32-letnia gwiazda TVP uchodzi za bardzo wierzącą osobę. Z tego powodu najnowsza wypowiedź Idy Nowakowskiej może nieco zszokować jej wielbicieli. Gospodyni „Pytania na śniadanie” wyjawiła dość zadziwiającą rzecz. Dokładnie chodzi o tegoroczną wizytę duszpasterską, czyli popularną kolędę.

Ida Nowakowska nie przyjęła księdza

Jak już wspomnieliśmy powyżej, Ida Nowakowska to jedna z gwiazd, które publicznie opowiadają o wierze w Boga i chodzeniu do kościoła. Znana m.in. z „You Can Dance” tancerka nie wstydzi się własnych przekonań i chętnie opowiada o swojej religijności.

W związku z tym może szokować fakt, iż Ida Nowakowska nie przyjęła w tym roku wizyty duszpasterskiej. Czyżby prezenterka miała coś przeciwko odwiedzinom księdza? W końcu nigdy dotąd nie krytykowała publicznie instytucji Kościoła.

Uspokajamy, to że Ida Nowakowska nie przyjęła jeszcze księdza z wizytą duszpasterską, absolutnie nie wiąże się z tym, że gwiazda zmieniła nastawienie do Kościoła. Prezenterka TVP zdradziła, iż nie miała okazji przyjąć duchownego w swoim domu, gdyż nie miała na to casu.

Ida Nowakowska wyjawiła, że bardzo częste wyjazdy uniemożliwiły jej odbycie wizyty duszpasterskiej wtedy, gdy akurat ksiądz odwiedzał jej okolice. Jednocześnie gwiazda TVP podkreśliła, iż chce się umówić się z kapłanem indywidualnie. Zatem nie ma zagrożenia, że w tym roku kolęda u tancerki się w ogóle nie odbędzie.

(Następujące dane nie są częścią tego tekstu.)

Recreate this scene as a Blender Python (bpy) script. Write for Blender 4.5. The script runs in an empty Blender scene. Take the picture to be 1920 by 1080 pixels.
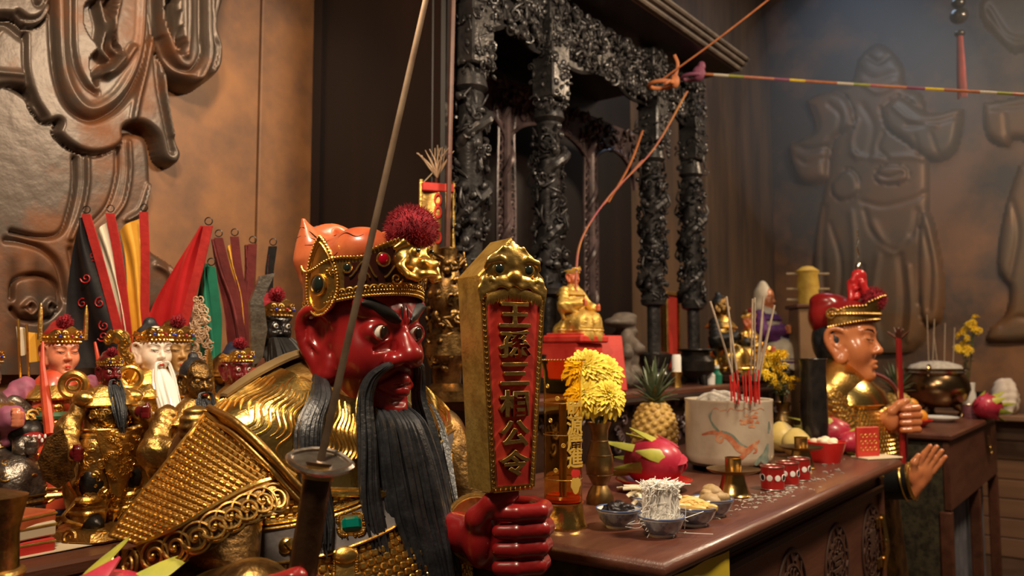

Co ciekawe, Ida Nowakowska przyznała, że zamierza przygotować kopertę dla kapłana, który ją odwiedzi, bo uznaje, że pieniądze to  godziwa zapłata za wykonaną posługę. „Uważam, że to jest bardzo ważne, żeby docenić instytucję, którą się wspiera i sądzę, że to jest zupełnie normalne” – zaznaczyła gwiazda TVP.

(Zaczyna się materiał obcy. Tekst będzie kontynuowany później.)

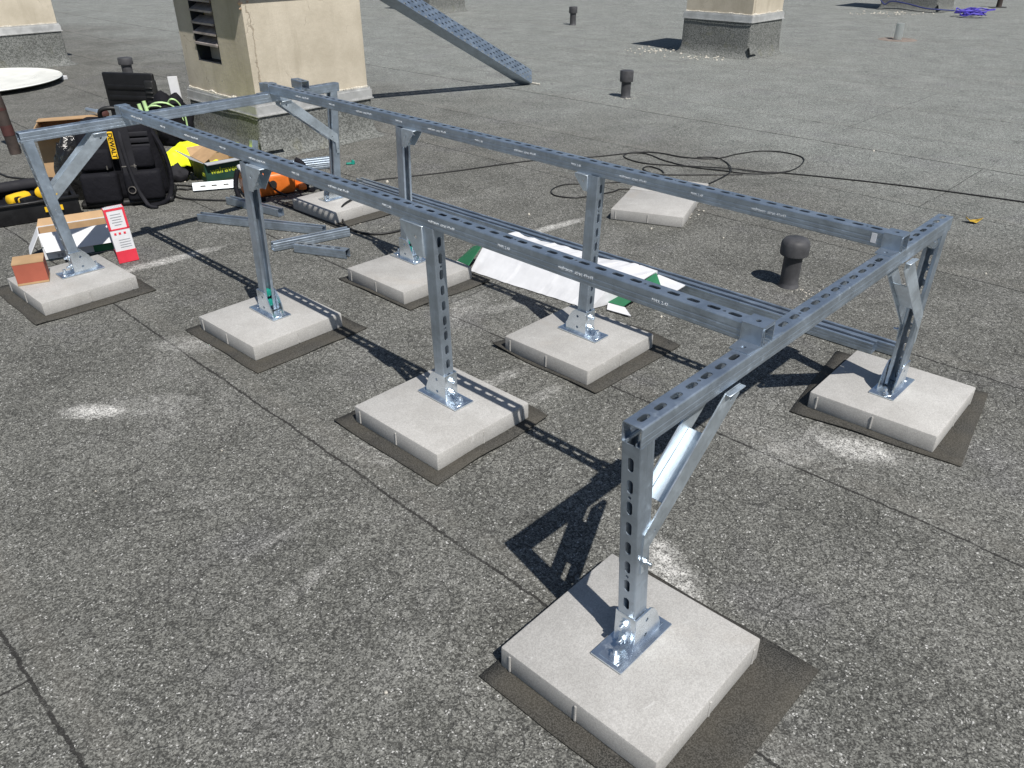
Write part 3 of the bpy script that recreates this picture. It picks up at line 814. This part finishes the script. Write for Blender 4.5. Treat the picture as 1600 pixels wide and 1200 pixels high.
b = MB(); sl = []
for x in (-.065, 0, .07):
    sl.append([(x - .016, -.004), (x + .016, -.004), (x + .016, .006), (x - .016, .006)])
b.plate([(-.125, -.022), (.125, -.022), (.125, .026), (-.125, .026)], sl, .004, T(0, 0, .03) @ RX(62)); b.build('plate_strip', 'galv_dull', t)

# ------------------------------------------------------------------ cables
def cable(pts, r, label, mat='rubber', z=None, cat='cable'):
    P = []
    for i, q in enumerate(pts):
        zz = q[2] if len(q) > 2 else r + .001
        P.append((q[0], q[1], zz))
    b = MB(); b.tube(P, r, 7, 5); return tag(b.build('cable', mat, None, 60), label, cat)
cable([(-1.064, 5.024), (-.947, 4.935), (-.817, 5.02), (-.417, 5.182), (.148, 5.468), (.591, 5.565), (.921, 5.668), (1.06, 5.45), (1.209, 5.283), (1.401, 5.185), (1.566, 5.089, .011), (1.843, 5.178), (2.027, 5.471), (1.966, 5.65), (1.8, 5.708), (1.6, 5.62),
       (1.421, 5.499), (1.215, 5.537), (1.057, 5.665), (.877, 5.687), (.793, 5.562), (.902, 5.387), (1.13, 5.317), (1.451, 5.215, .012), (1.65, 5.15), (1.803, 5.116), (2.397, 4.843), (2.989, 4.48), (3.5, 4.1), (4.1, 3.8)], .0043,
      'long black cable with two big loops beyond the far rail')
cable([(1.30, 5.54), (1.421, 5.499, .012), (1.472, 5.395), (1.455, 5.199, .014), (1.401, 5.076, .012), (1.202, 4.846), (1.015, 4.72), (.7, 4.78), (.62, 4.72), (.433, 4.616), (.348, 4.605), (.259, 4.657), (.249, 4.764), (.326, 4.873), (.468, 4.9), (.7, 4.93)], .004,
      'black cable end curling behind the far right posts')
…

Gospodyni „Pytania na śniadanie” o wierze

Przy okazji warto wspomnieć, iż Ida Nowakowska zabrała głos w sprawie apostazji, czyli wystąpienia z Kościoła. „I tak wiele osób przychodzi do kościoła mimo braku wychowania w wierze katolickiej. Ten kościół przyciąga takie osoby i znam kilka z nich osobiście. One nie miały wcześniej nic wspólnego z kościołem. Raz zaszły, bo kolega czy koleżanka ich zaprowadzili i tam po prostu zostały” – powiedziała prezenterka TVP.

Jurorka „You Can Dance” oceniła, że do wiary „nie można nikogo zmuszać”, bo „jest to bardzo indywidualna kwestia”, która mieści się w sferze prywatnej.